**To do**
Line by line, reproduce exactly the beginning of the listing below, ending with the line that contains "T1 = thing('green_tomato', 'ribbed" and adding nothing.

**Provided material**
:::
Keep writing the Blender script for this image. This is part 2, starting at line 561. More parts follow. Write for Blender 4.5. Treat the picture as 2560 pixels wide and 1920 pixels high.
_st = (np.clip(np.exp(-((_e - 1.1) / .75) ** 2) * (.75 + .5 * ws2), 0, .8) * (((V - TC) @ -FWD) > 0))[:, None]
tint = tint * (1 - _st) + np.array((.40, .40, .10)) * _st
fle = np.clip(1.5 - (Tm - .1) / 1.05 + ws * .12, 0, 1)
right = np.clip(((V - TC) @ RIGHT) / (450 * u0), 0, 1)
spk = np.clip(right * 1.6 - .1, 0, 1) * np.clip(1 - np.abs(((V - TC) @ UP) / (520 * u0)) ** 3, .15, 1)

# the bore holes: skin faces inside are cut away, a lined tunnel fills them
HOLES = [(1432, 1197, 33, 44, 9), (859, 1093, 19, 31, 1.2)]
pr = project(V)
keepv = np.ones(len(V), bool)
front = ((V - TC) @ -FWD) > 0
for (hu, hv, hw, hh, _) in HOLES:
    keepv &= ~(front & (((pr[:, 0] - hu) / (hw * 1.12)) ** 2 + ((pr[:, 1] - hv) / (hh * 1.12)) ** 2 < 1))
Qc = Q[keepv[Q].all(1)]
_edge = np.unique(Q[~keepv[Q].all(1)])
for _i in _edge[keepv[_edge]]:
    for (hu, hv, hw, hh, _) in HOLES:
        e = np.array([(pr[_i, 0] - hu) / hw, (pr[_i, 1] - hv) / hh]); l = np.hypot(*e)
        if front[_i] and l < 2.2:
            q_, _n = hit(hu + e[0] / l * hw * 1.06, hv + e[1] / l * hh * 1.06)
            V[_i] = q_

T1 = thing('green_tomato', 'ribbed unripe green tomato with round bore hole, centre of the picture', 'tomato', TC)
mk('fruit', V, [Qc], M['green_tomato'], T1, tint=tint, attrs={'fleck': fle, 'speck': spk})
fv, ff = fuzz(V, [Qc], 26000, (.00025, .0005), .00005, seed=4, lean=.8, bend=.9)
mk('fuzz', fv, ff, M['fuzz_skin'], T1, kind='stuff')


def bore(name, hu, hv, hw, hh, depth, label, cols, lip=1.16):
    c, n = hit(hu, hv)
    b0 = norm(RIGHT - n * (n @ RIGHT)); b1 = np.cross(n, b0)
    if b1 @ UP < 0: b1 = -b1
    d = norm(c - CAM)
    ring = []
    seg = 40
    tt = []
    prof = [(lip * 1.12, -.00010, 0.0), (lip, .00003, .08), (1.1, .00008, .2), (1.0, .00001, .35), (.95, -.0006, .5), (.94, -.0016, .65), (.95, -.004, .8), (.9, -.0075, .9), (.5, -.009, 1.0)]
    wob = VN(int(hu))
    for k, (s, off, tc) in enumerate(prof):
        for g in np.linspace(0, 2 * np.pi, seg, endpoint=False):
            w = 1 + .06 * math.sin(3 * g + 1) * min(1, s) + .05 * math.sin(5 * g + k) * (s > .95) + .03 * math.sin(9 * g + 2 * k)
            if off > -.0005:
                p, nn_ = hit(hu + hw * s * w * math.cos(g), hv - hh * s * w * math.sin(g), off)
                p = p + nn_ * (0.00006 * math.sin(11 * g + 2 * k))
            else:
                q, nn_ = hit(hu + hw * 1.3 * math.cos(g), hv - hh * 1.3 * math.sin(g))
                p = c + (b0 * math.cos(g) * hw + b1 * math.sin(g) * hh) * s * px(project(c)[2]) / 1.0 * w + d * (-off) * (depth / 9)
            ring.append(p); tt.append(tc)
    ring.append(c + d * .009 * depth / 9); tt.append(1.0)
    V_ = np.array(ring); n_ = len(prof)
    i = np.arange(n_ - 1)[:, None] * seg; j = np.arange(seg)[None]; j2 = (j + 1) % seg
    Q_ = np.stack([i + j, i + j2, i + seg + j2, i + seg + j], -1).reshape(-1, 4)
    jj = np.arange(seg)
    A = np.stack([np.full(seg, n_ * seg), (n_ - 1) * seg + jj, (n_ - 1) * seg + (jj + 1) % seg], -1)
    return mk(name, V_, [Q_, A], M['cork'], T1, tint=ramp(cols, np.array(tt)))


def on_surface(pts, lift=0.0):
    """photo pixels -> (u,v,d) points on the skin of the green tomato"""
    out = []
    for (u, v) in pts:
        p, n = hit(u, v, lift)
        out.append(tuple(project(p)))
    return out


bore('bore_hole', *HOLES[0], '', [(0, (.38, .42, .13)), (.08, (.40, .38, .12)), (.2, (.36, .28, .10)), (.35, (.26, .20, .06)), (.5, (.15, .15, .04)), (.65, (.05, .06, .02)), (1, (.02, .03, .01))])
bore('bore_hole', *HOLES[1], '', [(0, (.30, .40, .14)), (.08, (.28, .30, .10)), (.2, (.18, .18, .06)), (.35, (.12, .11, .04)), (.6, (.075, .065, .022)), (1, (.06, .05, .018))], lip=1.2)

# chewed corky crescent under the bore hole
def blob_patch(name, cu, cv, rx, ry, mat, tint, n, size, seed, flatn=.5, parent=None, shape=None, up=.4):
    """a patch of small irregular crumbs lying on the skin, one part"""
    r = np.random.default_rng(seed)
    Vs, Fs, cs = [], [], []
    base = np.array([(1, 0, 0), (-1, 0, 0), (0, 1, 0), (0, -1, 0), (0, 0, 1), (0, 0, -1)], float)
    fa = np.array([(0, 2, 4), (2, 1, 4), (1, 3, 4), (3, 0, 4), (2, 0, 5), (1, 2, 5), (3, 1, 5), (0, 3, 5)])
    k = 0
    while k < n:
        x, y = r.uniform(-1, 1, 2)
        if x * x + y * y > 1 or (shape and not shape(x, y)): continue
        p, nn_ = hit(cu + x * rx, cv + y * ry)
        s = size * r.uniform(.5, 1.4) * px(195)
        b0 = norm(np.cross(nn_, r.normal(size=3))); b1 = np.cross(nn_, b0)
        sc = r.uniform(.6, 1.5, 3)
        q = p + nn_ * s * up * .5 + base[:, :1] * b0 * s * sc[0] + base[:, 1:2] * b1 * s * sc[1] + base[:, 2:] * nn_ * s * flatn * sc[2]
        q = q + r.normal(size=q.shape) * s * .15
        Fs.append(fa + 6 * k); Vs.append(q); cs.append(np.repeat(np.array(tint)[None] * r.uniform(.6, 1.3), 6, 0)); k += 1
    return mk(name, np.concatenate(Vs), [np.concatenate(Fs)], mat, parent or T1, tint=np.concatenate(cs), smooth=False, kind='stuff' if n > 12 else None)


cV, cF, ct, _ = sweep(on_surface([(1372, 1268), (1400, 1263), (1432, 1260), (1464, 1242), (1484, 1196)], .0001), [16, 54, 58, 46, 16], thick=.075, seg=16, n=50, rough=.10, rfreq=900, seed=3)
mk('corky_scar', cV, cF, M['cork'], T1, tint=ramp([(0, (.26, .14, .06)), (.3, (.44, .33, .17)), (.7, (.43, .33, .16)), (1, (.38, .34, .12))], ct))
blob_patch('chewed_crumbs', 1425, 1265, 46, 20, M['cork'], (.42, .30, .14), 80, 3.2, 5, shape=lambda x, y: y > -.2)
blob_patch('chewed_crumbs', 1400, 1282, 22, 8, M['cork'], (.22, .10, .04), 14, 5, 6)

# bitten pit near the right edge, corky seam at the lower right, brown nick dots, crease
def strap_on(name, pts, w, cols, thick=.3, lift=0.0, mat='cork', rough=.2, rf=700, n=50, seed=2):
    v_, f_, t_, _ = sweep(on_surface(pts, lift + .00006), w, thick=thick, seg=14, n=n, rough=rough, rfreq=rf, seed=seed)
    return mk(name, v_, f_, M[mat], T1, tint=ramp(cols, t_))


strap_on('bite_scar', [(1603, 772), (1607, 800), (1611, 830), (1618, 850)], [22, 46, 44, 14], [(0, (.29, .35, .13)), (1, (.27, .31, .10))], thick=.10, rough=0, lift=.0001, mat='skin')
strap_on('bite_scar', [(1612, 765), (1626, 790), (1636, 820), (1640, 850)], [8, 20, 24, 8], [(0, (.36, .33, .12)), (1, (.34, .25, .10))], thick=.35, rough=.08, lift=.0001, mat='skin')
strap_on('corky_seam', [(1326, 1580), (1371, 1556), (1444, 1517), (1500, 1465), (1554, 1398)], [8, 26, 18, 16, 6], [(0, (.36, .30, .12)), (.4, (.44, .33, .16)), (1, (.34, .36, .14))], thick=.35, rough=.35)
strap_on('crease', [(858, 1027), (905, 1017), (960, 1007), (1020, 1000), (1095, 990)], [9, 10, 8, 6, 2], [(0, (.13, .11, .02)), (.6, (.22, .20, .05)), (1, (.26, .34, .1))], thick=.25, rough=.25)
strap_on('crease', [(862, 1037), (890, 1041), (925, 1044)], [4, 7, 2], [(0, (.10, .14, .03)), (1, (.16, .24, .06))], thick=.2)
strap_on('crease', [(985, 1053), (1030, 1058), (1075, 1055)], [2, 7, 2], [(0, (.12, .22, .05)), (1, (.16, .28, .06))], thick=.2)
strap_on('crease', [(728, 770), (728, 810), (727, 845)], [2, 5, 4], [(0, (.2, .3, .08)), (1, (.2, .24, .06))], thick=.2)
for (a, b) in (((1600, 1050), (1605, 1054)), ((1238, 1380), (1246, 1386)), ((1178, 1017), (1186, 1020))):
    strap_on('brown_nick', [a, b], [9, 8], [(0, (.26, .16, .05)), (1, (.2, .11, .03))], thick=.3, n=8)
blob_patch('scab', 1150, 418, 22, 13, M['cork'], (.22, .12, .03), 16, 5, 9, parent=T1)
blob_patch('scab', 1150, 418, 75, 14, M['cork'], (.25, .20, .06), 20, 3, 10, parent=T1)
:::
**Correct output**
Keep writing the Blender script for this image. This is part 2, starting at line 561. More parts follow. Write for Blender 4.5. Treat the picture as 2560 pixels wide and 1920 pixels high.
_st = (np.clip(np.exp(-((_e - 1.1) / .75) ** 2) * (.75 + .5 * ws2), 0, .8) * (((V - TC) @ -FWD) > 0))[:, None]
tint = tint * (1 - _st) + np.array((.40, .40, .10)) * _st
fle = np.clip(1.5 - (Tm - .1) / 1.05 + ws * .12, 0, 1)
right = np.clip(((V - TC) @ RIGHT) / (450 * u0), 0, 1)
spk = np.clip(right * 1.6 - .1, 0, 1) * np.clip(1 - np.abs(((V - TC) @ UP) / (520 * u0)) ** 3, .15, 1)

# the bore holes: skin faces inside are cut away, a lined tunnel fills them
HOLES = [(1432, 1197, 33, 44, 9), (859, 1093, 19, 31, 1.2)]
pr = project(V)
keepv = np.ones(len(V), bool)
front = ((V - TC) @ -FWD) > 0
for (hu, hv, hw, hh, _) in HOLES:
    keepv &= ~(front & (((pr[:, 0] - hu) / (hw * 1.12)) ** 2 + ((pr[:, 1] - hv) / (hh * 1.12)) ** 2 < 1))
Qc = Q[keepv[Q].all(1)]
_edge = np.unique(Q[~keepv[Q].all(1)])
for _i in _edge[keepv[_edge]]:
    for (hu, hv, hw, hh, _) in HOLES:
        e = np.array([(pr[_i, 0] - hu) / hw, (pr[_i, 1] - hv) / hh]); l = np.hypot(*e)
        if front[_i] and l < 2.2:
            q_, _n = hit(hu + e[0] / l * hw * 1.06, hv + e[1] / l * hh * 1.06)
            V[_i] = q_

T1 = thing('green_tomato', 'ribbed unripe green tomato with round bore hole, centre of the picture', 'tomato', TC)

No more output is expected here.